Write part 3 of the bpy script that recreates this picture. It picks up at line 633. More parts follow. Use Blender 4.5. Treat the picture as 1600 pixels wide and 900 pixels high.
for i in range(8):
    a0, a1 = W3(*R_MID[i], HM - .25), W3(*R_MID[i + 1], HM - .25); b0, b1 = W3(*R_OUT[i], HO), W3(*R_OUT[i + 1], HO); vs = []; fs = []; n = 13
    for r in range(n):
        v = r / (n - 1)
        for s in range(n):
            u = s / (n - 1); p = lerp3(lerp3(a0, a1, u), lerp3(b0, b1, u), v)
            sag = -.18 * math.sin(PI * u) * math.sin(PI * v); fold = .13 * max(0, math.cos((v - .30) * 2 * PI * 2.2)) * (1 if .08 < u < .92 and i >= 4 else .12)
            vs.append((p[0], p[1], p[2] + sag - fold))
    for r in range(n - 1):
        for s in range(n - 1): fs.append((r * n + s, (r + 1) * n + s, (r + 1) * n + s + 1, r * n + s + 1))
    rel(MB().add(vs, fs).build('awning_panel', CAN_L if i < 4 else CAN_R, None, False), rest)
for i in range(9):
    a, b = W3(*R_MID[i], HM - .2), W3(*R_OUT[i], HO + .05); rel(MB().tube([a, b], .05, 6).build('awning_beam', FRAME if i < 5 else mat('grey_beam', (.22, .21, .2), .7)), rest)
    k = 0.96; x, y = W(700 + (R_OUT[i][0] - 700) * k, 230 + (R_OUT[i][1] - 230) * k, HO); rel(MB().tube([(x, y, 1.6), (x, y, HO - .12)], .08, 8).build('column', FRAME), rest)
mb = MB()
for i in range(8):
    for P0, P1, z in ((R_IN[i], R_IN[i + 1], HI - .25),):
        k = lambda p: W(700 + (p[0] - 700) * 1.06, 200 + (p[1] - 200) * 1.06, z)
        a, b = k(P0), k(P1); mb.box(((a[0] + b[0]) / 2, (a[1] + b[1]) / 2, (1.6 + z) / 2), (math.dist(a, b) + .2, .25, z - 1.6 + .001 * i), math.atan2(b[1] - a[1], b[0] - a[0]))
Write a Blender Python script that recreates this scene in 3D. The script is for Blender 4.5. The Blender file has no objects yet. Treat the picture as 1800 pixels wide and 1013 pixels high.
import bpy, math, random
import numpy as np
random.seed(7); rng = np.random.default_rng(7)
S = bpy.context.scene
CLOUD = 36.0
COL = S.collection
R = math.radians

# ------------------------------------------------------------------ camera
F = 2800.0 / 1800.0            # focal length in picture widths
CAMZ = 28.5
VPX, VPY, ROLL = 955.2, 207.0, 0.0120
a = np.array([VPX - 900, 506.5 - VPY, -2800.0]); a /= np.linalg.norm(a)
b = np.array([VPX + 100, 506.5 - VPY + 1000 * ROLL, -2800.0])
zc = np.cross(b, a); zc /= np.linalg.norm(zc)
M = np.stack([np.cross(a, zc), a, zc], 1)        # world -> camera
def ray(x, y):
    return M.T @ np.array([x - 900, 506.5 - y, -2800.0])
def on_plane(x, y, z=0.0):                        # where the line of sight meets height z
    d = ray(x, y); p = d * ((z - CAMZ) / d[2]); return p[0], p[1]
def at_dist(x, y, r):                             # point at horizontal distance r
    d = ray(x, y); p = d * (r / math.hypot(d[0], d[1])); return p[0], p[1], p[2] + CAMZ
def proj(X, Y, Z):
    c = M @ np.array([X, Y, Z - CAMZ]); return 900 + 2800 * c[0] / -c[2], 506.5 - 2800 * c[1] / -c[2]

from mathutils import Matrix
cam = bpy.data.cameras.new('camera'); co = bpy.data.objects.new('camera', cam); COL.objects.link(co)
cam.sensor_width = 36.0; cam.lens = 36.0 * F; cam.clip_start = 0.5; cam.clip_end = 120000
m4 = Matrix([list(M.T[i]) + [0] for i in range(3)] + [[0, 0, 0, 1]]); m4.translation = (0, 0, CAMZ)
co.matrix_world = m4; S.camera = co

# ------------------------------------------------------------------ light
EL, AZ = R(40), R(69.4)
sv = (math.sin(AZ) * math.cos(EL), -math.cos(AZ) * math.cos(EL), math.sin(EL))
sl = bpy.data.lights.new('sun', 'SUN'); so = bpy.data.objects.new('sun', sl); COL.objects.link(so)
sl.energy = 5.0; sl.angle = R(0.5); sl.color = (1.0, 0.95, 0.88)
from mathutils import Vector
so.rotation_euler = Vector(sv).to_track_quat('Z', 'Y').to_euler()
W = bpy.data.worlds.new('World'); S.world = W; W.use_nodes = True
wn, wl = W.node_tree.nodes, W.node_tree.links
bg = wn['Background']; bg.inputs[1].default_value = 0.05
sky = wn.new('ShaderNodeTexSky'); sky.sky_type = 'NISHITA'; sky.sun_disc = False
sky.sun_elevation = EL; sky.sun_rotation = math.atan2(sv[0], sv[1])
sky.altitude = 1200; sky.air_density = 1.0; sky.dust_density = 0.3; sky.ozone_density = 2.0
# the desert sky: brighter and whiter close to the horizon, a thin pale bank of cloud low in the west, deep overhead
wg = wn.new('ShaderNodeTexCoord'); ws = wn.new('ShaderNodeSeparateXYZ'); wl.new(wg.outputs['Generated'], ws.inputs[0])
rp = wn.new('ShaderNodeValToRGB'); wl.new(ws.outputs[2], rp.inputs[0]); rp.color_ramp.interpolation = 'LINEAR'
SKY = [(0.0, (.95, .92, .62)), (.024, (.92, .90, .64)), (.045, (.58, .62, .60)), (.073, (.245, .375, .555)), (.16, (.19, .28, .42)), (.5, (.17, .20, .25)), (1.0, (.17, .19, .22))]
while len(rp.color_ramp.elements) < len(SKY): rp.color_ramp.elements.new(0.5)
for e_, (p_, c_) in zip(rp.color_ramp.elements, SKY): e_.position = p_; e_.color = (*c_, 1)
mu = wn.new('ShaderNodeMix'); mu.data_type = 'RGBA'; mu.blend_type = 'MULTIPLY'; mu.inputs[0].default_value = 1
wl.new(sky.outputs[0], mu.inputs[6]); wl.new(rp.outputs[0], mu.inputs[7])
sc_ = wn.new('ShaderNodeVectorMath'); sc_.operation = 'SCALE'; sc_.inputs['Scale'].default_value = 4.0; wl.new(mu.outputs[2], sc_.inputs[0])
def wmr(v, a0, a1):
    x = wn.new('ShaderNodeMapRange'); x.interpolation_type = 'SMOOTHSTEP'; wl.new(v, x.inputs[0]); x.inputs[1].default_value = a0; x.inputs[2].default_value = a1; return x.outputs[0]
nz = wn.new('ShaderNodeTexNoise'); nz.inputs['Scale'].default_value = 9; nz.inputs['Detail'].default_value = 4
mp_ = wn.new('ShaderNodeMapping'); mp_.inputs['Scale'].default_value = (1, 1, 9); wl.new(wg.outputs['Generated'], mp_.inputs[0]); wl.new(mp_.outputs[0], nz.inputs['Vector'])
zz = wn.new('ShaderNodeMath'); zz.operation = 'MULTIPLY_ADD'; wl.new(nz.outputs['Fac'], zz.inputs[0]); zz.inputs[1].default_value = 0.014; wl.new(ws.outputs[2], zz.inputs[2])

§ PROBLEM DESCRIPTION
Set down the listing above in full, please, exactly as it appears.

§ RIGHT ANSWER
Write part 3 of the bpy script that recreates this picture. It picks up at line 633. More parts follow. Use Blender 4.5. Treat the picture as 1600 pixels wide and 900 pixels high.
for i in range(8):
    a0, a1 = W3(*R_MID[i], HM - .25), W3(*R_MID[i + 1], HM - .25); b0, b1 = W3(*R_OUT[i], HO), W3(*R_OUT[i + 1], HO); vs = []; fs = []; n = 13
    for r in range(n):
        v = r / (n - 1)
        for s in range(n):
            u = s / (n - 1); p = lerp3(lerp3(a0, a1, u), lerp3(b0, b1, u), v)
            sag = -.18 * math.sin(PI * u) * math.sin(PI * v); fold = .13 * max(0, math.cos((v - .30) * 2 * PI * 2.2)) * (1 if .08 < u < .92 and i >= 4 else .12)
            vs.append((p[0], p[1], p[2] + sag - fold))
    for r in range(n - 1):
        for s in range(n - 1): fs.append((r * n + s, (r + 1) * n + s, (r + 1) * n + s + 1, r * n + s + 1))
    rel(MB().add(vs, fs).build('awning_panel', CAN_L if i < 4 else CAN_R, None, False), rest)
for i in range(9):
    a, b = W3(*R_MID[i], HM - .2), W3(*R_OUT[i], HO + .05); rel(MB().tube([a, b], .05, 6).build('awning_beam', FRAME if i < 5 else mat('grey_beam', (.22, .21, .2), .7)), rest)
    k = 0.96; x, y = W(700 + (R_OUT[i][0] - 700) * k, 230 + (R_OUT[i][1] - 230) * k, HO); rel(MB().tube([(x, y, 1.6), (x, y, HO - .12)], .08, 8).build('column', FRAME), rest)
mb = MB()
for i in range(8):
    for P0, P1, z in ((R_IN[i], R_IN[i + 1], HI - .25),):
        k = lambda p: W(700 + (p[0] - 700) * 1.06, 200 + (p[1] - 200) * 1.06, z)
        a, b = k(P0), k(P1); mb.box(((a[0] + b[0]) / 2, (a[1] + b[1]) / 2, (1.6 + z) / 2), (math.dist(a, b) + .2, .25, z - 1.6 + .001 * i), math.atan2(b[1] - a[1], b[0] - a[0]))
Write a Blender Python script that recreates this scene in 3D. The script is for Blender 4.5. The Blender file has no objects yet. Treat the picture as 1800 pixels wide and 1013 pixels high.
import bpy, math, random
import numpy as np
random.seed(7); rng = np.random.default_rng(7)
S = bpy.context.scene
CLOUD = 36.0
COL = S.collection
R = math.radians

# ------------------------------------------------------------------ camera
F = 2800.0 / 1800.0            # focal length in picture widths
CAMZ = 28.5
VPX, VPY, ROLL = 955.2, 207.0, 0.0120
a = np.array([VPX - 900, 506.5 - VPY, -2800.0]); a /= np.linalg.norm(a)
b = np.array([VPX + 100, 506.5 - VPY + 1000 * ROLL, -2800.0])
zc = np.cross(b, a); zc /= np.linalg.norm(zc)
M = np.stack([np.cross(a, zc), a, zc], 1)        # world -> camera
def ray(x, y):
    return M.T @ np.array([x - 900, 506.5 - y, -2800.0])
def on_plane(x, y, z=0.0):                        # where the line of sight meets height z
    d = ray(x, y); p = d * ((z - CAMZ) / d[2]); return p[0], p[1]
def at_dist(x, y, r):                             # point at horizontal distance r
    d = ray(x, y); p = d * (r / math.hypot(d[0], d[1])); return p[0], p[1], p[2] + CAMZ
def proj(X, Y, Z):
    c = M @ np.array([X, Y, Z - CAMZ]); return 900 + 2800 * c[0] / -c[2], 506.5 - 2800 * c[1] / -c[2]

from mathutils import Matrix
cam = bpy.data.cameras.new('camera'); co = bpy.data.objects.new('camera', cam); COL.objects.link(co)
cam.sensor_width = 36.0; cam.lens = 36.0 * F; cam.clip_start = 0.5; cam.clip_end = 120000
m4 = Matrix([list(M.T[i]) + [0] for i in range(3)] + [[0, 0, 0, 1]]); m4.translation = (0, 0, CAMZ)
co.matrix_world = m4; S.camera = co

# ------------------------------------------------------------------ light
EL, AZ = R(40), R(69.4)
sv = (math.sin(AZ) * math.cos(EL), -math.cos(AZ) * math.cos(EL), math.sin(EL))
sl = bpy.data.lights.new('sun', 'SUN'); so = bpy.data.objects.new('sun', sl); COL.objects.link(so)
sl.energy = 5.0; sl.angle = R(0.5); sl.color = (1.0, 0.95, 0.88)
from mathutils import Vector
so.rotation_euler = Vector(sv).to_track_quat('Z', 'Y').to_euler()
W = bpy.data.worlds.new('World'); S.world = W; W.use_nodes = True
wn, wl = W.node_tree.nodes, W.node_tree.links
bg = wn['Background']; bg.inputs[1].default_value = 0.05
sky = wn.new('ShaderNodeTexSky'); sky.sky_type = 'NISHITA'; sky.sun_disc = False
sky.sun_elevation = EL; sky.sun_rotation = math.atan2(sv[0], sv[1])
sky.altitude = 1200; sky.air_density = 1.0; sky.dust_density = 0.3; sky.ozone_density = 2.0
# the desert sky: brighter and whiter close to the horizon, a thin pale bank of cloud low in the west, deep overhead
wg = wn.new('ShaderNodeTexCoord'); ws = wn.new('ShaderNodeSeparateXYZ'); wl.new(wg.outputs['Generated'], ws.inputs[0])
rp = wn.new('ShaderNodeValToRGB'); wl.new(ws.outputs[2], rp.inputs[0]); rp.color_ramp.interpolation = 'LINEAR'
SKY = [(0.0, (.95, .92, .62)), (.024, (.92, .90, .64)), (.045, (.58, .62, .60)), (.073, (.245, .375, .555)), (.16, (.19, .28, .42)), (.5, (.17, .20, .25)), (1.0, (.17, .19, .22))]
while len(rp.color_ramp.elements) < len(SKY): rp.color_ramp.elements.new(0.5)
for e_, (p_, c_) in zip(rp.color_ramp.elements, SKY): e_.position = p_; e_.color = (*c_, 1)
mu = wn.new('ShaderNodeMix'); mu.data_type = 'RGBA'; mu.blend_type = 'MULTIPLY'; mu.inputs[0].default_value = 1
wl.new(sky.outputs[0], mu.inputs[6]); wl.new(rp.outputs[0], mu.inputs[7])
sc_ = wn.new('ShaderNodeVectorMath'); sc_.operation = 'SCALE'; sc_.inputs['Scale'].default_value = 4.0; wl.new(mu.outputs[2], sc_.inputs[0])
def wmr(v, a0, a1):
    x = wn.new('ShaderNodeMapRange'); x.interpolation_type = 'SMOOTHSTEP'; wl.new(v, x.inputs[0]); x.inputs[1].default_value = a0; x.inputs[2].default_value = a1; return x.outputs[0]
nz = wn.new('ShaderNodeTexNoise'); nz.inputs['Scale'].default_value = 9; nz.inputs['Detail'].default_value = 4
mp_ = wn.new('ShaderNodeMapping'); mp_.inputs['Scale'].default_value = (1, 1, 9); wl.new(wg.outputs['Generated'], mp_.inputs[0]); wl.new(mp_.outputs[0], nz.inputs['Vector'])
zz = wn.new('ShaderNodeMath'); zz.operation = 'MULTIPLY_ADD'; wl.new(nz.outputs['Fac'], zz.inputs[0]); zz.inputs[1].default_value = 0.014; wl.new(ws.outputs[2], zz.inputs[2])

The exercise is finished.